What Now: The crime economy

Reihan Salam Jan 6, 2012

Kai Ryssdal: We’ve been asking a pretty basic question the past couple of days trying to get a sense of the way the new year’s going to shake out. What now, we want to know? What are the headlines going to be this year? The issues and events people are going to discuss, and that the media’s going to cover? What should matter?

Our series finishes today with commentator Reihan Salam.


Reihan Salam: There was a time when the causes that inspired middle-class young people went beyond, well, looking out for the interests of middle-class young people. During the Civil Rights era, a small handful of privileged white kids joined forces with African-American freedom fighters. Large numbers of women who were never at risk of being drafted fought hard against the war in Vietnam. But the cause that most inspires today’s student activists, in contrast, is a desire for lower tuition bills.

There is much to be said for lower tuition bills. But I have a better cause in mind for today’s young idealists — doing everything we can for the more than 2 million Americans who are behind bars, and their families.

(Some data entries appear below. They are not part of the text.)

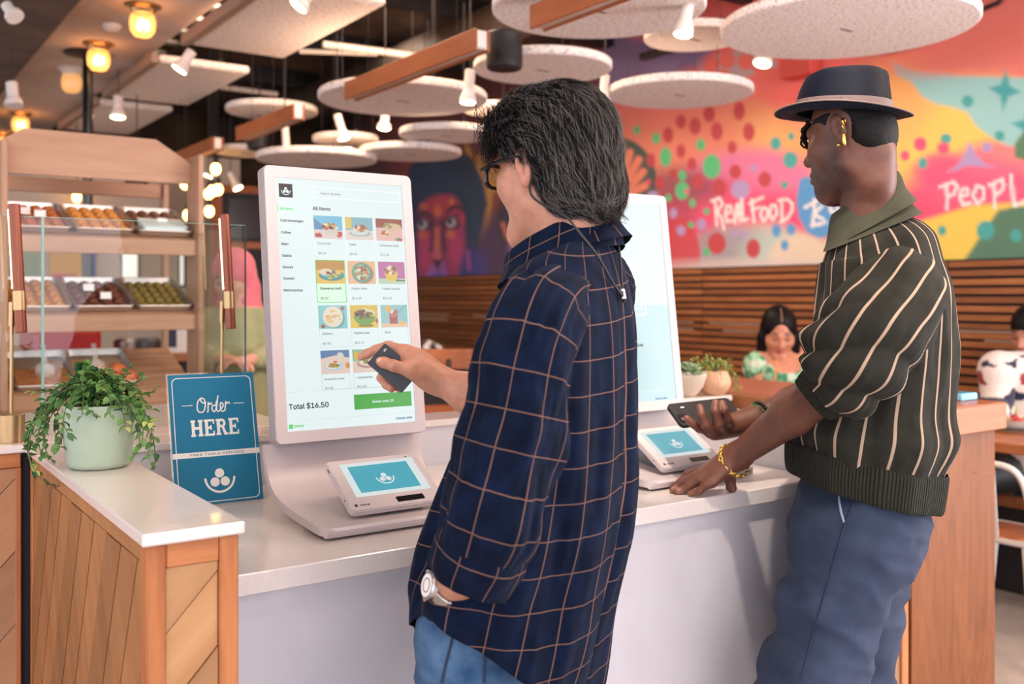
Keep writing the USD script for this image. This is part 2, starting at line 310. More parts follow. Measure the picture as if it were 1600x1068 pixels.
# ------------------------------------------------------------------ the mural: paint on the wall, one colour per vertex
NY, NZ = 720, 150
yy, zz = np.linspace(.9, WY1 - .02, NY), np.linspace(MZ, CEIL - .01, NZ)
Yg, Zg = np.meshgrid(yy, zz, indexing='ij')
MV = np.stack([np.full(Yg.size, WX - .004), Yg.ravel(), Zg.ravel()], 1)
MP = proj(MV)[:, :2]; mx, my = MP[:, 0], MP[:, 1]
wob = (meshkit.fbm(MV * 3.1, 4, 3) - .5); wob2 = (meshkit.fbm(MV * 1.4, 3, 9) - .5)
MC = np.tile(lin((238, 132, 112)), (len(MV), 1))
def paint(w, c, a=1.0):
    global MC
    w = (np.clip(w, 0, 1) * a)[:, None]; MC = MC * (1 - w) + lin(c) * w
def soft(d, s): return np.clip(.5 - d / s, 0, 1)
def blob(cx, cy, rx, ry, c, s=2.5, a=1.0, n=0.0, rot=0):
    x, y = mx - cx + n * wob * 60, my - cy + n * wob2 * 60
    if rot: x, y = x * math.cos(rot) + y * math.sin(rot), -x * math.sin(rot) + y * math.cos(rot)
    d = (np.sqrt((x / rx) ** 2 + (y / ry) ** 2) - 1) * min(rx, ry); paint(soft(d, s), c, a)
def polyd(pts, closed=True):
    pts = np.array(pts, float); q = np.stack([mx, my], 1); best = np.full(len(q), 1e9); ins = np.zeros(len(q), bool)
    n = len(pts)
    for k in range(n if closed else n - 1):
        a, b = pts[k], pts[(k + 1) % n]; e = b - a; w = q - a; t = np.clip((w @ e) / (e @ e + 1e-9), 0, 1)
        best = np.minimum(best, np.linalg.norm(w - t[:, None] * e, axis=1))
        if closed:
            c = ((a[1] > q[:, 1]) != (b[1] > q[:, 1])) & (q[:, 0] < (b[0] - a[0]) * (q[:, 1] - a[1]) / (b[1] - a[1] + 1e-12) + a[0]); ins ^= c
    return np.where(ins, -best, best) if closed else best
def poly(pts, c, s=2.5, a=1.0): paint(soft(polyd(pts), s), c, a)
def stroke(pts, w, c, s=2.0, a=1.0): paint(soft(polyd(pts, False) - w / 2, s), c, a)
# ground colours, right to left
blob(1300, 60, 420, 130, (250, 104, 96), 60, 1, .5)
blob(1560, 40, 200, 110, (246, 120, 104), 60)
blob(1440, 230, 120, 110, (248, 186, 92), 60, 1, .4); blob(1530, 235, 120, 110, (246, 202, 84), 50, 1, .4); blob(1400, 150, 60, 60, (250, 176, 92), 50, .9)
blob(1210, 235, 70, 50, (244, 176, 86), 60, .9, .4); blob(1170, 205, 40, 40, (246, 186, 96), 40, .8)
blob(1060, 190, 130, 90, (226, 122, 92), 60, .9, .3); blob(1010, 150, 90, 40, (240, 116, 110), 50, .8)
blob(1175, 290, 110, 55, (226, 110, 160), 24, .95, .4)
poly([(1030, 320), (1120, 300), (1260, 300), (1330, 330), (1400, 300), (1470, 275), (1600, 262), (1640, 330), (1480, 345), (1330, 372), (1200, 368), (1100, 372), (1030, 380)], (236, 56, 108), 26)
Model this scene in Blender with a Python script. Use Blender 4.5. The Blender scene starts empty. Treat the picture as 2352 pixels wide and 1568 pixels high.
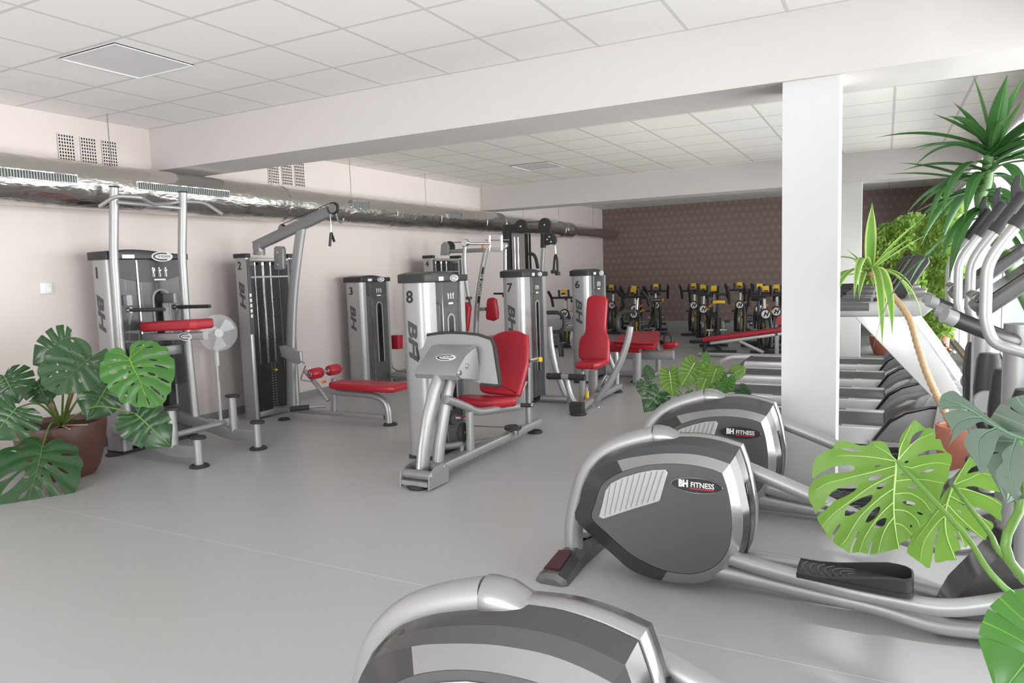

Think about the roughly 600,000 ex-offenders who leave prison every year. They tend to live in high-crime, high-poverty neighborhoods, where job opportunities are scarce. And in a slack labor market, employers are reluctant to hire them. Just listen to these findings from a Pew Economic Mobility Project report. Serving time reduces hourly wages for men by approximately 11 percent and yearly earnings by 40 percent. Lower earnings mean lower savings. Lower savings mean that ex-offenders rarely have the assets they need to climb the economic ladder.

Almost three million American kids have a currently incarcerated parent, and many more have an ex-offender parent. These children have to compete with the children of families that have never been touched by the prison system. It’s not surprising that they tend to struggle, and that many of the sons and brothers of ex-offenders wind up in prison themselves.

People often ask why America’s economy isn’t growing any faster. The real economic miracle is that we’re as rich as we are given the enormous destruction of human potential caused by mass incarceration.

The late Harvard Law professor William Stuntz argued that we’d be much better off if we shifted resources from prisons to police forces. By doing a better job of deterring crime, we could limit the collateral damage from excessive punishment. That one small change could do more for our economic future than almost any other reform.